In arrivo invece tra gli spettacoli Fanny & Alexander e le sfumature di colore sulla comunicazione e le sue onde di frequenza/influenza di “Giallo-radiodramma dal vivo” e “Discorso Giallo” (11-12); Teatro Sotterraneo e “BE LEGEND! Hamlet I Jeanne d’Arc Daimon Project” (11 e 12); Mk e “Impressions d’Afrique” (12 e 13); Accademia degli Artefatti e “Io, Fiordipisello” (14); Tony Clifton Circus e i suoi “Losers” (12). In attesa del 18 e di “1991: A Science fiction about Central Asia”, dimostrazione finale aperta al pubblico dell’École des Maîtres 2013, corso internazionale di perfezionamento teatrale diretto per la prima volta, in questa edizione, da una regista donna: Constanza Macras.

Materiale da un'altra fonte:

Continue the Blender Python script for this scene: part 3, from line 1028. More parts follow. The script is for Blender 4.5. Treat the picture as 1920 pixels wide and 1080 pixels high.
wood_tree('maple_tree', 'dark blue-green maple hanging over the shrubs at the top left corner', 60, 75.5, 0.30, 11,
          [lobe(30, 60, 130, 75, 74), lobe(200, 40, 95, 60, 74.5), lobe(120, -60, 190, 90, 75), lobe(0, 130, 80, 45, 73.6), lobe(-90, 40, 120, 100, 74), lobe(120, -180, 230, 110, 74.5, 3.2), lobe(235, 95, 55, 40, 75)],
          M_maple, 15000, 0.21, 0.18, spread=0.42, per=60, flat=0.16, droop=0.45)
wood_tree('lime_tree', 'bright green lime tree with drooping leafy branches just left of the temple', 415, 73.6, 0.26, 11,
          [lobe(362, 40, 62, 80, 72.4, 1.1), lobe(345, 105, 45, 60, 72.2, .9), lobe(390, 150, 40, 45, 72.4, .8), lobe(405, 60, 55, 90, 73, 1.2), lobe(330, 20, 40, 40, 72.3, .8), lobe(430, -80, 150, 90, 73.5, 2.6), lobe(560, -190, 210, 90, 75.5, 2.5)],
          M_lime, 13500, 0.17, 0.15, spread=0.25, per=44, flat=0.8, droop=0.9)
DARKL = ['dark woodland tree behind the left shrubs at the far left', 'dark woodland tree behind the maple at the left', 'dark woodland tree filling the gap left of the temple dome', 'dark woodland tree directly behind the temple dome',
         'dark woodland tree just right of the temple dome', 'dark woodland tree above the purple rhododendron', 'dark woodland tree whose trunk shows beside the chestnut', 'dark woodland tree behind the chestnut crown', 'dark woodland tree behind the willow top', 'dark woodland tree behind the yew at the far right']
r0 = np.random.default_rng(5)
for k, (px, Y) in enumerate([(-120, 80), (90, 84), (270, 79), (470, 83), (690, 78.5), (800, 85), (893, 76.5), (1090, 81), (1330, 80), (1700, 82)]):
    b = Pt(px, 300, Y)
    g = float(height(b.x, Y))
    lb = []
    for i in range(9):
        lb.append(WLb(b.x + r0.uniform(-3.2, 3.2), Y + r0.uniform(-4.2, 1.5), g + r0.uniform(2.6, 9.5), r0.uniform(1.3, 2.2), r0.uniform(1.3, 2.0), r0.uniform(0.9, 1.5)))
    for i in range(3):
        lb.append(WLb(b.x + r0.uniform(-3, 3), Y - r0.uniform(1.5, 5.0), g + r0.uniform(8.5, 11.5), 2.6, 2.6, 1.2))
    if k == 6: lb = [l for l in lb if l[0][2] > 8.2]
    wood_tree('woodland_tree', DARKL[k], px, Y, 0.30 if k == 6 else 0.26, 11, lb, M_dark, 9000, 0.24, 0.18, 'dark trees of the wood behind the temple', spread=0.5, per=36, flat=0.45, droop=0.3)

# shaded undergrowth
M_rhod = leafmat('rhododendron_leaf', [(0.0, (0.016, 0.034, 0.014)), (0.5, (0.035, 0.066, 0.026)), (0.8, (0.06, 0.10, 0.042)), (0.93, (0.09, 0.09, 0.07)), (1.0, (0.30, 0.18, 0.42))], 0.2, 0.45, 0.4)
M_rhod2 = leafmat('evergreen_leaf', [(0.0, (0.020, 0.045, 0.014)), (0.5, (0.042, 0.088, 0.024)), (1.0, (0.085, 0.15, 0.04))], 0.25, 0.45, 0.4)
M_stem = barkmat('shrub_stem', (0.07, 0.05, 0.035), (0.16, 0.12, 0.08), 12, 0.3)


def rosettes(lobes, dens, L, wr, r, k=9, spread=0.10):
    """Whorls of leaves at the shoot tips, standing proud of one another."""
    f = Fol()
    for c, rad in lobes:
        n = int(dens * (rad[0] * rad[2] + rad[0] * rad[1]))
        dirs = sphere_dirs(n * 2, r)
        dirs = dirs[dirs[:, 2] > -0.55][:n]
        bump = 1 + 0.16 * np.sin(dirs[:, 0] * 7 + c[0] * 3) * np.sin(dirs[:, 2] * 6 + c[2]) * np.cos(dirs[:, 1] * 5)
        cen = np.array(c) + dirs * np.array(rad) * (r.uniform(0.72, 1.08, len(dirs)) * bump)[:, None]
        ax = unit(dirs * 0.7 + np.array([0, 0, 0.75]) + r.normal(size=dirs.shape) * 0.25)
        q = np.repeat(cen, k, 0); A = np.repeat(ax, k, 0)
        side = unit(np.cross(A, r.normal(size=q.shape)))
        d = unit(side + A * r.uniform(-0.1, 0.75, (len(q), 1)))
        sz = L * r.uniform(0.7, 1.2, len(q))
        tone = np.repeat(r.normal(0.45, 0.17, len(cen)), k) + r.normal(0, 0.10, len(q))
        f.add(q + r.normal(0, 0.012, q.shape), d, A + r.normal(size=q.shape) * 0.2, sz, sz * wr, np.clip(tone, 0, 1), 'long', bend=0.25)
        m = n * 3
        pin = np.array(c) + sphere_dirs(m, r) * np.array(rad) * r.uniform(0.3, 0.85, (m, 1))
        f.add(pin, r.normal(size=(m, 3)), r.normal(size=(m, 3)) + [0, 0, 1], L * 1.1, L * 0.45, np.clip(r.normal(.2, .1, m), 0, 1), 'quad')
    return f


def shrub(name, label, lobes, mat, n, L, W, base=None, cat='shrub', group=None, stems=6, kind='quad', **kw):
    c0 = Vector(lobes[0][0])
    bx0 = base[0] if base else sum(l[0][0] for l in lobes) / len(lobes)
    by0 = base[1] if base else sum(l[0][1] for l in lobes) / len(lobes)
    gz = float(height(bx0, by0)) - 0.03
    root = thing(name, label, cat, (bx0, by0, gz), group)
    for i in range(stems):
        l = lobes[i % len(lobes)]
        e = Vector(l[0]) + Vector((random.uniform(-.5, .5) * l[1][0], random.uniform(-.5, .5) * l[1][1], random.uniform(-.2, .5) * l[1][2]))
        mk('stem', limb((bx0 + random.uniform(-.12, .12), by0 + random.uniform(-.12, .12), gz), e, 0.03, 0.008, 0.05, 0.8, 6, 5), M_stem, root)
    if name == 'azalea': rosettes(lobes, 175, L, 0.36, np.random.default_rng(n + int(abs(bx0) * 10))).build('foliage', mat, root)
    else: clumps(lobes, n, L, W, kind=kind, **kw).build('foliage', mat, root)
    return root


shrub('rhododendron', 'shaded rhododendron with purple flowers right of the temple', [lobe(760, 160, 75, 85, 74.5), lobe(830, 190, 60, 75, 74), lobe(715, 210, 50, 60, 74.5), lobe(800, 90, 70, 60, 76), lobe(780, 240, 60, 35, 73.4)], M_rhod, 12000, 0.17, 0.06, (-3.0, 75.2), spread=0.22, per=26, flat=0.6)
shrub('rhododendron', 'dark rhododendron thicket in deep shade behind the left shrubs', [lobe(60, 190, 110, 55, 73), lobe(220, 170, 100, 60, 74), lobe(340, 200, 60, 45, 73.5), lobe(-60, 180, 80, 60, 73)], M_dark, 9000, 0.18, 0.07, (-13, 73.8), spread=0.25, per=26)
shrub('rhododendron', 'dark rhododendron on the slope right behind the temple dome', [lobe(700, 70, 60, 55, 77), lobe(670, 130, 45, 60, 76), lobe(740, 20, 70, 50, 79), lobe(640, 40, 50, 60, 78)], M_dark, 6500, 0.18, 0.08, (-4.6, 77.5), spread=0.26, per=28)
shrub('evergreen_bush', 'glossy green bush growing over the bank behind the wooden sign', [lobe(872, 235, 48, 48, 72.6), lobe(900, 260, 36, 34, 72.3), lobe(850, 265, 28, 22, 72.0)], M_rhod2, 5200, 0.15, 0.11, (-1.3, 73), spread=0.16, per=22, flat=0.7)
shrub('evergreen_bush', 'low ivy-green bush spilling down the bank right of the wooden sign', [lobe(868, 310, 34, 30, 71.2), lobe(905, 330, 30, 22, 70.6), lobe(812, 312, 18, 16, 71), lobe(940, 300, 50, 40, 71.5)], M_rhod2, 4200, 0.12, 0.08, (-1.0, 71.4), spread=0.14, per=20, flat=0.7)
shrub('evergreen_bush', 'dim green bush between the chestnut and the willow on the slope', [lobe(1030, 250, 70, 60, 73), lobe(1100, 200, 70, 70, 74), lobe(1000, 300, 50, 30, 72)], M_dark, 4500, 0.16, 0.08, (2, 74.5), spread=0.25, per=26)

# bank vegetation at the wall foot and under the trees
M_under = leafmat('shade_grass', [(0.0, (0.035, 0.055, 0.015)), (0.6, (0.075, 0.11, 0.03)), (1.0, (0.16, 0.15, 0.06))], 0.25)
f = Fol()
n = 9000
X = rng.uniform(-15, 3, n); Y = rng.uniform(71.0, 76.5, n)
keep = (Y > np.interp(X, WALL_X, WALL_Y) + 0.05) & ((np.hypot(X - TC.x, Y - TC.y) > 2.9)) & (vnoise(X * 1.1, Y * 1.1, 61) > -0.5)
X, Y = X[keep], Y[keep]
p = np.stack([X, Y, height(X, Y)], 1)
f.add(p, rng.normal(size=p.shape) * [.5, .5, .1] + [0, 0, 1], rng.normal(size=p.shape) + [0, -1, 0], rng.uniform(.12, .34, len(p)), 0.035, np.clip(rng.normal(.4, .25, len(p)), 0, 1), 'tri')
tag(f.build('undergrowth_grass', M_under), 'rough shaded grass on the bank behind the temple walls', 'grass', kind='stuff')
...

Gli spazi della Pelanda ospitano anche quest’anno Short Theatre (photo: Giacomo d’Alelio)
Come si è potuto realizzare tutto questo? “Le economie? Molte, come spesso capita quando si parla di cultura in Italia, vengono dall’estero; e poi dal Mibac, Romacapitale Estate Romana e da tutti i progetti coinvolti. La Regione Lazio non ha finanziato nulla. È evidente che non ci siano le condizioni per continuare, salvo un cambiamento di rotta”.

“Parlare del contemporaneo” come motore propulsivo, aggiunge Fabrizio Arcuri. Che ha tra i suoi motori personali la musica. Ma come uscirà la tua anima rock in Short Theatre? “Viene fuori quando meno me l’aspetto, e mi pilota” ci risponde. Attraversando la prima giornata si avverte quella melodia. Da rock, si trasforma in classica, e poi neomelodica, fino a toccare il pop e i Seventies. È un atteggiamento mentale, che è anche e soprattutto atto politico volto all’azione, che può essere anche solo il continuare a vivere. A credere. E si condensa in quel “Pinocchio” di Babilonia Teatri, lo spettacolo che lo ha inaugurato. Ce lo ricorda con tenacia, commovente. Protagonisti dei sopravvissuti, coloro che, usciti dal coma, spinti a un passo dalla morte da incidenti (quasi) mortali, sono tornati e ora, oltre che a ricominciare a volte anche da zero le loro vite, fanno teatro, con la compagnia “Gli Amici di Luca”, sede a Bologna.

Al bar, a darsi un po’ di energie prima di continuare nel tour de force delle visioni, per caso si incontra Paolo Facchini, uno dei “ritornati”, uomo di cinquant’anni, la parola che ancora non gli è tornata fluida del tutto, ma che ti guarda con quegli occhi e quel sorriso capaci di sciogliere tutti i nodi. A un certo punto dello spettacolo si mette a ballare, nella rappresentazione del suo Paese dei Balocchi, sbeffeggia se stesso per quello che era, un manager di una qualche fabbrica farmaceutica, ci ammette dal vivo, sfrontato verso la vita. Lo chiamavano Remy, un viveur. Aveva tutto. Andato in frantumi contro quel muro comparso all’improvviso dalla nebbia, ritrovato, salvato da quella pattuglia che lo aveva fermato poco prima.
Uscito da quasi due mesi di coma, ricominciati i primi faticosi passi, camminava piegato per non far vedere quel cranio a cui mancava una parte, con la gente che lo guardava con compassione. È andato avanti. Ha ritrovato la vita, anche grazie al teatro.
Durante lo spettacolo, urla seduto il suo nome. A lungo. Paolo Facchini, Facchini Paolo, Paolo Facchini… È tornato ad essere un uomo, il teatro gli ha ridato voce. Lo sguardo è di nuovo dritto, il viso è ora completo. E dice che si deve ancora credere.